Pilot training and the construction of a new hangar at Tokyo's Narita International Airport have also increased costs at Nippon Cargo, the parent company said in November.
Mitsui O.S.K. Lines Ltd., Japan's second-largest shipping company, boosted net income by 41 percent in the three months ended Dec. 31, to 39.8 billion yen from 28.2 billion yen a year earlier, the Tokyo-based company said in a statement today. Sales increased 6 percent to 402.2 billion yen, from 379.7 billion yen.
Mitsui O.S.K. cited higher demand for the shipment of dry- bulk cargo and higher rates on routes to South America and Africa. It raised its net income forecast for the year ending March 31, to 118 billion yen, from 112 billion yen.
Shares of Mitsui O.S.K. fell as much as 4.9 percent to 1,208 yen and traded at 1,215 yen as of 2:30 p.m. in Tokyo.
Kawasaki Kisen Kaisha Ltd.'s net income fell 4.1 percent to 15 billion yen in the three months ended Dec. 31, from 15.7 billion yen a year earlier, the Tokyo-based shipping company said in a statement today. Sales rose 21 percent to 282.5 billion yen, from 234.2 billion yen a year earlier.
Kawasaki Kisen, also known as K-Line, raised its net income forecast for the year ending March 31 to 51.5 billion yen, from 51 billion yen.
Shares of K-Line fell as much 5.5 percent to 1,030 yen and traded at 1,041 yen as of 2:30 p.m. in Tokyo.
Nippon Yusen more than tripled its current loss forecast for Nippon Cargo to 8.8 billion yen ($72.3 million) for the six months to March 31. The shipping line cut its net income forecast for the year ending March 31 to 65.5 billion yen, from 68 billion yen.
Things are looking tough,'' said Hajime Hitotsuyanagi, an analyst at Daiwa Institute of Research. I expected better results. It's going to take time to turn around Nippon Cargo.''
Nippon Cargo flew less freight on its North American and Asian routes in the quarter than forecast, as maintenance of its ageing planes reduced capacity and added to costs.

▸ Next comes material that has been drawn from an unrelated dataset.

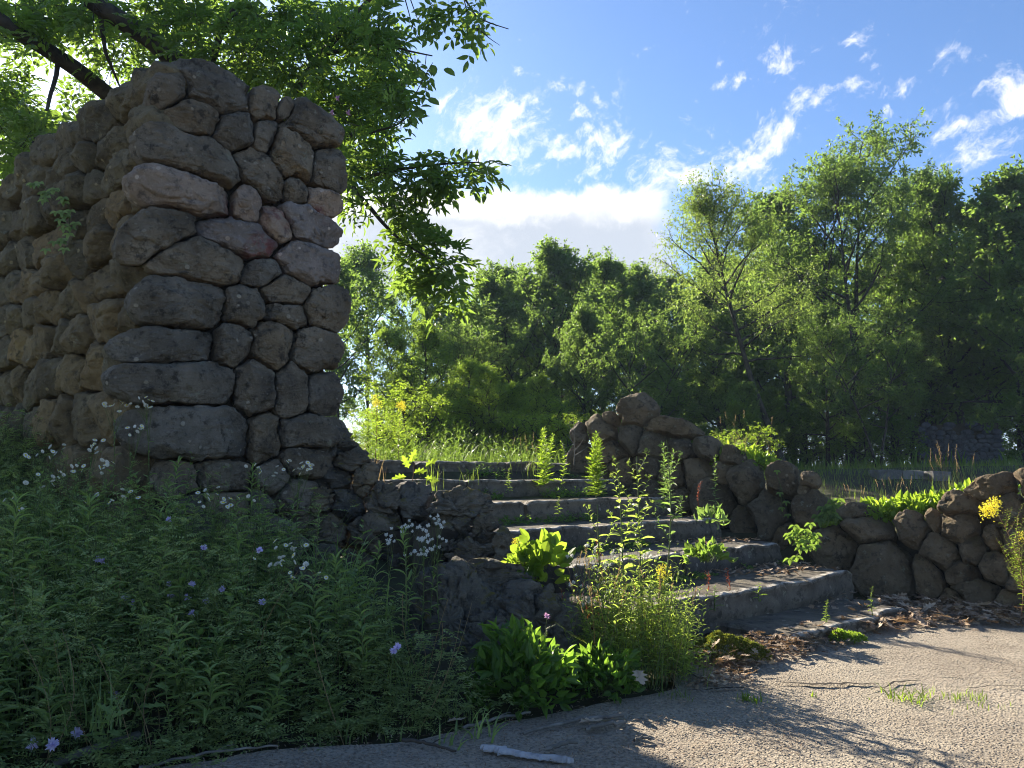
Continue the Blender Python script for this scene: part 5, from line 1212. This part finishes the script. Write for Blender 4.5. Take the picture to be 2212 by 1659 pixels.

Profits from Nippon Yusen's main business are also faltering as rivals have introduced more ships, keeping container rates low.
Nippon Yusen and other shipping lines increased their capacity to move containers 14 percent in 2006, the fastest pace in six years, according to data from Containerisation International.
Container rates have bottomed out and are picking up, but not enough to make a profit on them yet,'' said Takahiko Kishi, an analyst at Mizuho Investors Securities Co. in Tokyo.
Shares of Nippon Yusen fell as much as 9.1 percent to 891 yen, the biggest intraday drop since Sept. 17, 2001, and traded at 899 yen as of 2:30 p.m. in Tokyo.
Net income at Nippon Yusen fell 31 percent to 19.1 billion yen in the three months ended Dec. 31, from 27.7 billion yen a year earlier, the Tokyo-based company said in a statement today. Sales at Nippon Yusen rose 4.6 percent to 548.6 billion yen, from 524.2 billion yen a year earlier.
The market for tankers for crude oil and petroleum products has been weak in the fourth quarter, the shipping company said.
Nippon Yusen previously forecast a 2.3 billion yen loss from Nippon Cargo in the fiscal second half. Nippon Yusen said it will take measures to improve the unit's earnings by March. The unit lost 3.5 billion yen in the three months to Dec. 31.
Pilot training and the construction of a new hangar at Tokyo's Narita International Airport have also increased costs at Nippon Cargo, the parent company said in November.
Mitsui O.S.K. Lines Ltd., Japan's second-largest shipping company, boosted net income by 41 percent in the three months ended Dec. 31, to 39.8 billion yen from 28.2 billion yen a year earlier, the Tokyo-based company said in a statement today. Sales increased 6 percent to 402.2 billion yen, from 379.7 billion yen.
Mitsui O.S.K. cited higher demand for the shipment of dry- bulk cargo and higher rates on routes to South America and Africa. It raised its net income forecast for the year ending March 31, to 118 billion yen, from 112 billion yen.
Shares of Mitsui O.S.K. fell as much as 4.9 percent to 1,208 yen and traded at 1,215 yen as of 2:30 p.m. in Tokyo.
Kawasaki Kisen Kaisha Ltd.'s net income fell 4.1 percent to 15 billion yen in the three months ended Dec. 31, from 15.7 billion yen a year earlier, the Tokyo-based shipping company said in a statement today. Sales rose 21 percent to 282.5 billion yen, from 234.2 billion yen a year earlier.
Kawasaki Kisen, also known as K-Line, raised its net income forecast for the year ending March 31 to 51.5 billion yen, from 51 billion yen.
Shares of K-Line fell as much 5.5 percent to 1,030 yen and traded at 1,041 yen as of 2:30 p.m. in Tokyo.